The 1937 Guernica air raid is regarded as the first-ever indiscriminate bombing in which a large number of incendiary bombs were dropped on a civilian populace. It is also thought to be the earliest air strike aimed at destroying the opponent’s fighting spirit. A year later, the wartime Japanese military started its carpet bombing campaign on Chongqing in China.

During the seven years from 1938 to 1945, Japan carried out air strikes on the city more than 200 times and killed or injured tens of thousands of people there. In China, June 5 is remembered in connection with a tragedy in 1941 in which around 1,000 Chongqing residents were suffocated or crushed to death in air-raid shelters amid Japan’s air campaign.

A few years after Japan started to bomb Chongqing indiscriminately, the U.S. military began conducting similar operations on Japan. These air attacks included the 1945 Great Tokyo Air Raid which killed more than 100,000 people in a single night as well as the atomic bombings of Hiroshima and Nagasaki. Military journalist Maeda Tetsuo points out that phrase of a “massacre from the sky” is still remembered.

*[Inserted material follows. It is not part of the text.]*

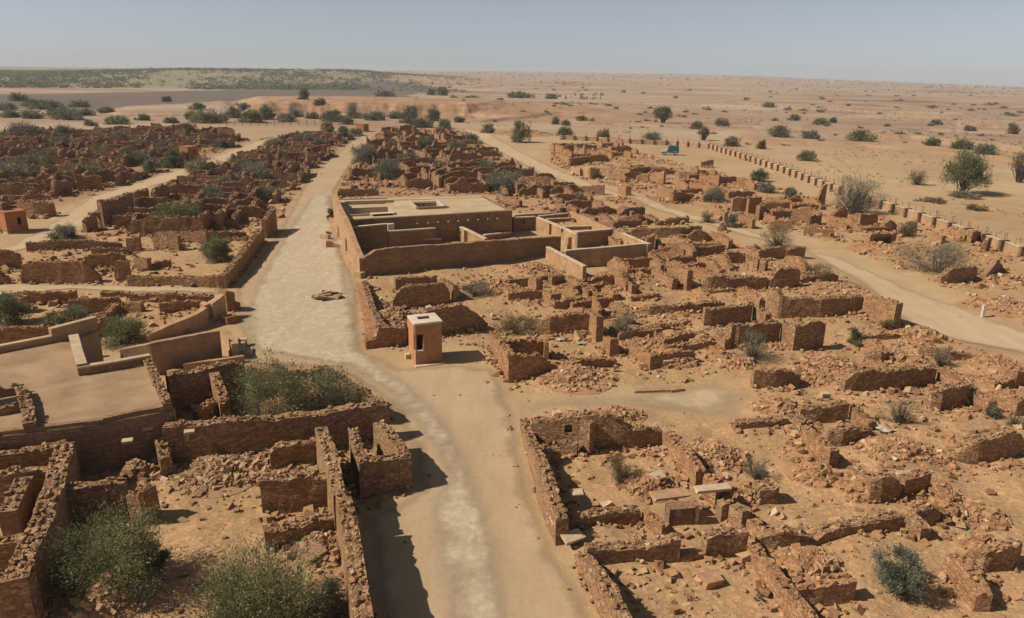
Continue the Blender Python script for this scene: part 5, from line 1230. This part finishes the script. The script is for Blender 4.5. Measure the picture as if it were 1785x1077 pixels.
bush((1640, 640), 40, 32, 'grey thorn bush between two low walls near the track', 'leaf_grey', nl=700, dry=.8)
bush((1540, 574), 26, 22, 'brown dry tuft at the foot of the long courtyard wall', 'leaf_yellow', nl=500, dry=.8)
bush((1730, 730), 28, 16, 'flat bluish shrub on sand near the right edge', 'leaf_blue', nl=500)
bush((1770, 745), 34, 20, 'pale bare bush above the mound shaped wall', 'leaf_grey', nl=400, dry=1)
bush((1245, 352), 46, 26, 'grey bush between red walls before the boundary wall', 'leaf_grey', nl=1200, dry=.6)
bush((1580, 412), 30, 24, 'brown bush against the leaning dark wall piece', 'leaf_yellow', nl=700, dry=.6)
bush((830, 520), 70, 24, 'grey dry scrub on the stones below the retaining wall', 'leaf_grey', nl=1500, dry=.6)
bush((905, 575), 100, 30, 'pale straw grass patch behind the sunlit corner ruin', 'leaf_yellow', nl=1800, dry=.4)
bush((1012, 360), 30, 26, 'small grey bush behind the lit rooms of the restored building', 'leaf_grey', nl=700)
bush((1090, 500), 30, 16, 'small grey tuft on the stone tumble below the enclosure', 'leaf_grey', nl=500, dry=.6)
bush((480, 640), 16, 16, 'tiny thin weed at the street corner of the walled ruin', 'leaf_grey', nl=120, dry=.3)
FARB = [(60, 300, 60, 30), (25, 318, 60, 40), (150, 312, 60, 26), (110, 262, 40, 20), (205, 250, 40, 18), (265, 300, 34, 22), (330, 240, 30, 22), (285, 262, 30, 16), (385, 258, 24, 14), (480, 262, 40, 20), (530, 252, 46, 20), (560, 262, 30, 18), (420, 300, 50, 26), (500, 300, 40, 20), (400, 330, 46, 24), (250, 262, 26, 16), (175, 272, 40, 18), (90, 285, 40, 20), (740, 262, 34, 20), (800, 268, 44, 22), (770, 300, 50, 20), (710, 285, 40, 18), (850, 300, 44, 22), (690, 262, 30, 14), (820, 250, 30, 16)]
for (x, y, w_, h_) in FARB: bush((x, y), w_, h_, 'dusty grey-green bush growing among the collapsed houses of the distant quarters', 'leaf_grey' if (x * 7 + y) % 3 else 'leaf_dark', nl=900, dry=.35, group='bushes among the far ruins')
BANKB = [(385, 212, 34, 14), (545, 206, 26, 10), (620, 206, 30, 11), (690, 207, 30, 13), (515, 202, 24, 10), (560, 200, 20, 9), (335, 206, 26, 11), (300, 214, 22, 8), (250, 208, 26, 8), (150, 200, 30, 9), (95, 200, 34, 10), (185, 196, 26, 8), (10, 192, 40, 10), (140, 186, 34, 8), (60, 184, 34, 9), (425, 199, 26, 12), (800, 214, 18, 9), (345, 196, 30, 9)]
for (x, y, w_, h_) in BANKB: bush((x, y), w_, h_, 'dusty olive bush on the sand between the far ruins and the eroded bank', 'leaf_dark' if (x + y) % 3 else 'leaf_grey', nl=500, dry=.2, group='bushes before the eroded bank')
# big grey tree and acacias beyond the boundary wall
bush((1488, 372), 88, 62, 'big grey leafless spreading tree inside the boundary wall', 'leaf_grey', nl=3000, name='tree', cat='tree', dry=1, trunk=.12)
bush((1676, 338), 70, 62, 'green acacia with dense crown standing alone on the plain at the right', 'leaf', nl=5000, name='tree', cat='tree', trunk=.28)
bush((1776, 318), 36, 44, 'small bare acacia at the right edge beyond the wall', 'leaf_yellow', nl=700, name='tree', cat='tree', trunk=.4, dry=.4)
bush((1226, 244), 20, 22, 'small thin tree beyond the corner of the boundary wall', 'leaf_yellow', nl=400, name='tree', cat='tree', trunk=.4, dry=.4)
bush((1156, 216), 34, 26, 'green flat topped tree alone beyond the boundary wall', 'leaf', nl=1200, name='tree', cat='tree', trunk=.3)
bush((1598, 322), 34, 24, 'bare brown shrub left of the lone green acacia', 'leaf_yellow', nl=500, dry=.8)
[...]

“Anmaku no Guernica” (Guernica Undercover) is a much-discussed novel which deals with both the present day and the late 1930s when Picasso painted “Guernica”. Author Harada Maha in the Akahata Sunday edition said that in creating the work, Picasso not only condemned human stupidity but also hoped the world would change for the better. She added that with the world situation becoming ever more dangerous, she wants many people to think again about the message “Guernica” has for the world today.